Add another generalisation — that most community groups are dominated by people over 30 — and we have a clue that leads us to a communications gap.
‘Social’ sites such as MySpace and Facebook are increasingly popular. If your groups wants to reach out to and engage with younger people then you need to go to where they are.
But it’s MySpace today, and Facebook tomorrow. These things change all the time. How can your group keep up? Especially when you’re already busy doing the things you’ve been doing for a while.
My suggestion is to create a new volunteer (or paid) position: Technology Scout. This person needs a willingness to learn about two things: your organisation and new technology.
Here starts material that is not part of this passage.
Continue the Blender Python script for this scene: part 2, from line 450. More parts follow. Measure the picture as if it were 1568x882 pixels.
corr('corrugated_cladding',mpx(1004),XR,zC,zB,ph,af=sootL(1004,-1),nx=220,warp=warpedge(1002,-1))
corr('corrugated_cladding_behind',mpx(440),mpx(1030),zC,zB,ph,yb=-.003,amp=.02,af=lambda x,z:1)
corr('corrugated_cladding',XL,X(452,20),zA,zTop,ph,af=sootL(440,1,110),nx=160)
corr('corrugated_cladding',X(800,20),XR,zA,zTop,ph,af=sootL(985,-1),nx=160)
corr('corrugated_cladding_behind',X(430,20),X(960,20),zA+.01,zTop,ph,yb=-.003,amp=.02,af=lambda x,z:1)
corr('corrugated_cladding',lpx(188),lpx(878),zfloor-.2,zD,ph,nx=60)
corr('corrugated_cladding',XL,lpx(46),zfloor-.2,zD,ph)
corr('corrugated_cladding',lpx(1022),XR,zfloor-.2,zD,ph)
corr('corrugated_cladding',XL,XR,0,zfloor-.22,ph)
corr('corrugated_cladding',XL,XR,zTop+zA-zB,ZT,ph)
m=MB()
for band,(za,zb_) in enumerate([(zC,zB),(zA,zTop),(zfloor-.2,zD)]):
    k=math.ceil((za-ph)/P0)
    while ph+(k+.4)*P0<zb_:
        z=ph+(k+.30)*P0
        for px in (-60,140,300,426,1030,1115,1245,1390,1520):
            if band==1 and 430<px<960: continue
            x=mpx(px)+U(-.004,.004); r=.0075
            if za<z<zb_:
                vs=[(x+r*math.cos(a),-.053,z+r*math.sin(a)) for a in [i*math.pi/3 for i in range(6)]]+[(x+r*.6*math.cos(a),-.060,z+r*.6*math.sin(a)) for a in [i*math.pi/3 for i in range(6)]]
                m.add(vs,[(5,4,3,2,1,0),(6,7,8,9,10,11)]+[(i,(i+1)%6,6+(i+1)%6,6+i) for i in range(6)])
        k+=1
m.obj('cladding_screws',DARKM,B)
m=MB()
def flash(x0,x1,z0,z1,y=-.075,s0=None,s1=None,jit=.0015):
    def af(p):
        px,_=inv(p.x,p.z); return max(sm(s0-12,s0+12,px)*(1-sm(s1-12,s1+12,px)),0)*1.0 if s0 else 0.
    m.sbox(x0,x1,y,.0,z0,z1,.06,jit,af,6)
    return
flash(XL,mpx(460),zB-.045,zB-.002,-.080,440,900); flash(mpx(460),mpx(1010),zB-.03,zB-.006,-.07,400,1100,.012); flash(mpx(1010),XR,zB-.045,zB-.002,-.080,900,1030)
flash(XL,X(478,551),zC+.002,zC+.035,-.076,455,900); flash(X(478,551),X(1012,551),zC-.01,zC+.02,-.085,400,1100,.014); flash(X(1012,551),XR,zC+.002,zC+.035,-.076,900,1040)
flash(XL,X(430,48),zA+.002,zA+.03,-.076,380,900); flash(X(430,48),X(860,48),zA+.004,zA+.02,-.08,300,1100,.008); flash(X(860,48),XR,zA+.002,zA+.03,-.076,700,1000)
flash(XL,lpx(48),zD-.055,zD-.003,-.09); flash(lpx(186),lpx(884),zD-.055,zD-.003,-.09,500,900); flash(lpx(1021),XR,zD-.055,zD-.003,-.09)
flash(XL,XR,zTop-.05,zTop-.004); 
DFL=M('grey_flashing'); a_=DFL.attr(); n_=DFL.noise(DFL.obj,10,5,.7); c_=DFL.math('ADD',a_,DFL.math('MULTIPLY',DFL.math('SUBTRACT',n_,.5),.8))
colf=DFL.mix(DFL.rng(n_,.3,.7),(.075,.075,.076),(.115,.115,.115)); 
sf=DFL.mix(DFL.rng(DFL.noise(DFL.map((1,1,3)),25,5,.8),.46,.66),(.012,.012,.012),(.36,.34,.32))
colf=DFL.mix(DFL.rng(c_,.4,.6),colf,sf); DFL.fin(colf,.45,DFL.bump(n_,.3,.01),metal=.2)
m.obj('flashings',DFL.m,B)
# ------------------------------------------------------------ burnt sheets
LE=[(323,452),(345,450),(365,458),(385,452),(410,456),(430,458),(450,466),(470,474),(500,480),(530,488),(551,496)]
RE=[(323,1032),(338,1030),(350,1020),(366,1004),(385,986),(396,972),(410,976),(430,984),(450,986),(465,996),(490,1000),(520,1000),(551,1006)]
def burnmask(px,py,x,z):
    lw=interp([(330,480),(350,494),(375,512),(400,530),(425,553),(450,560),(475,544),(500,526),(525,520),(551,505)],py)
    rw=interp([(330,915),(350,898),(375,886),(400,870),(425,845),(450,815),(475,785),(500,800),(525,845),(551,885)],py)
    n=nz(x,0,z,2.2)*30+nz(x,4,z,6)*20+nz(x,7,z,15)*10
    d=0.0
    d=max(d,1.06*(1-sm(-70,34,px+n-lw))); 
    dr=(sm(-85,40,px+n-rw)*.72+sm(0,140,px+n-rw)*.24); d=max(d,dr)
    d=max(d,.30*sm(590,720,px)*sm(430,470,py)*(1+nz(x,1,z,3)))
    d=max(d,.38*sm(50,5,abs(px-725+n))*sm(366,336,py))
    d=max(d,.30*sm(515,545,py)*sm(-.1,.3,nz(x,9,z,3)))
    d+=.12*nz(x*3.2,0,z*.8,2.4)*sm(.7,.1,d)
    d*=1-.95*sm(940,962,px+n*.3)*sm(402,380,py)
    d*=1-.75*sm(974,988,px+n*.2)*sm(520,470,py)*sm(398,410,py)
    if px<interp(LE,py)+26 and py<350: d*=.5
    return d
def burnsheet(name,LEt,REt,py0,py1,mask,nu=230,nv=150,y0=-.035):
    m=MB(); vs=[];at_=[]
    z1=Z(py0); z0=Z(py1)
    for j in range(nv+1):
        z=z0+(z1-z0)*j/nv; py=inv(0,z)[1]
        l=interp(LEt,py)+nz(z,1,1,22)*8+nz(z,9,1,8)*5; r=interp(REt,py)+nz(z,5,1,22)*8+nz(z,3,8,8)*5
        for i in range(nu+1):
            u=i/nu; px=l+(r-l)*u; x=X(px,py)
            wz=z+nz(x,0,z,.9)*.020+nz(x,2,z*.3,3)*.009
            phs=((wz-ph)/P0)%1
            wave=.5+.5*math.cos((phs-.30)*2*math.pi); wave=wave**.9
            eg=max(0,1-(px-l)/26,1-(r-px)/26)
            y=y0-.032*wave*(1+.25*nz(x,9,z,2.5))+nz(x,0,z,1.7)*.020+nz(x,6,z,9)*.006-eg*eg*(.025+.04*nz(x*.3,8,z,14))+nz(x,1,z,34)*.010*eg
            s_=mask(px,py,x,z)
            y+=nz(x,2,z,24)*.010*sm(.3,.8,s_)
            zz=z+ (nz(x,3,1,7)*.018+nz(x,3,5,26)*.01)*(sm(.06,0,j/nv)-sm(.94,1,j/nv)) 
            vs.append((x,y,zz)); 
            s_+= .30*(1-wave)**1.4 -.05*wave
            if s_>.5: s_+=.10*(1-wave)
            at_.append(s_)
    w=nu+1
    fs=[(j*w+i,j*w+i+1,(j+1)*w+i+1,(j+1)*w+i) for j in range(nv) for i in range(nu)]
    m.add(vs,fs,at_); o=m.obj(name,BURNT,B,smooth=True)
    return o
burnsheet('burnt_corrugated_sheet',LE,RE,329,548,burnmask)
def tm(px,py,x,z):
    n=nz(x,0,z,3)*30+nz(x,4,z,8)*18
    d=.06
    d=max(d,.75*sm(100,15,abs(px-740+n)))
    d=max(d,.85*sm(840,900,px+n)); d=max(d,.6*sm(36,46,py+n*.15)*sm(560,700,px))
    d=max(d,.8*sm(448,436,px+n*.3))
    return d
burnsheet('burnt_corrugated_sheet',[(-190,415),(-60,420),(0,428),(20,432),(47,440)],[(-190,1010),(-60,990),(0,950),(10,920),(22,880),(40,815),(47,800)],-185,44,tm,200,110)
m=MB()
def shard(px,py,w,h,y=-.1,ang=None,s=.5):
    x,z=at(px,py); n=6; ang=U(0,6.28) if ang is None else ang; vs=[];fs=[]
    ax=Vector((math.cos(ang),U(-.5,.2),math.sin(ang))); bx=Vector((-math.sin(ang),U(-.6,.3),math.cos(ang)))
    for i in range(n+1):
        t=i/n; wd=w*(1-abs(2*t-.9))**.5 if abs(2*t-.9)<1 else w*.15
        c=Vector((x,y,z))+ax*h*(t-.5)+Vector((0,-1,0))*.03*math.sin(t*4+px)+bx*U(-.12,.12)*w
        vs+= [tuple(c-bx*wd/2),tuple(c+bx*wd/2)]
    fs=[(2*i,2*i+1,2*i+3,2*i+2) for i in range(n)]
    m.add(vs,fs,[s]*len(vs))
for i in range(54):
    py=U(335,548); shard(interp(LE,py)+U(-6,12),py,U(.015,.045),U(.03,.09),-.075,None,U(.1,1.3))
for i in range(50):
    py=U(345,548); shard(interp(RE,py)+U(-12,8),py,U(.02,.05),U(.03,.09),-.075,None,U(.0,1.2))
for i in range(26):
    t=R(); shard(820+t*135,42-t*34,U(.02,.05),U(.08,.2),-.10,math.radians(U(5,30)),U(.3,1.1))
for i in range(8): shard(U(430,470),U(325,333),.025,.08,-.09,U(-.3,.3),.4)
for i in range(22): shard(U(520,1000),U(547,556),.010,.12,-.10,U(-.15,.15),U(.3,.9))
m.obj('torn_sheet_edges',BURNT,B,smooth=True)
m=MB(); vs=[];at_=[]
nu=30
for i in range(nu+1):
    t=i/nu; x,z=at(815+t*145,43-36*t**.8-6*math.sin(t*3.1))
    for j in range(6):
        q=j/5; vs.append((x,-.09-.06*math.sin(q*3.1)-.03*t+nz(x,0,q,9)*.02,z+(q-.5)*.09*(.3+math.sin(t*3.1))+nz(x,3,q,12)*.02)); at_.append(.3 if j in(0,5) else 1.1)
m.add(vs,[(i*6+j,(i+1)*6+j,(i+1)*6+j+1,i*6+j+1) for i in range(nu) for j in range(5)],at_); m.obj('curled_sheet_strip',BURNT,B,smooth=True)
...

They don’t need to know it all already, but they do need a decent computer, a broadband connection, and the time to explore and learn.
Their job is not to fix the broken printer, or to figure out why a spreadsheet formula doesn’t work.
Their job is to explore the world of new technologies, especially, but not only, the Internet, and to work out where and how your group should be involved: to scout the terrain and suggest a way forward.
While blogs such as this one can provide general clues for community groups about what’s happening in technology, a Technology Scout could take that information, explore it, and apply its possibilities to your group’s specific situation.
The Scout should also engage with Webstock — perhaps applying for a free registration for the February 08 conference. Note: applications close on 3 November, so apply now.
Also watch yMedia and keep an eye on the yMedia Challenge that “aims to connect media students with [NZ] not-for-profit organisations (NPOs). In one weekend, students and NPOs will come together to hear inspiring leaders, brainstorm possible digital solutions and share knowledge and ideas.” The students will go on to compete to produce an effective and intelligent digital media solution for their chosen NPO.
A few New Zealand groups are already taking steps into this new territory — Webguide 2.0, to be launched soon, will carry Case Studies — but many more need to be investigating the possibilities.
I believe a Technology Scout would be an asset for every organisation.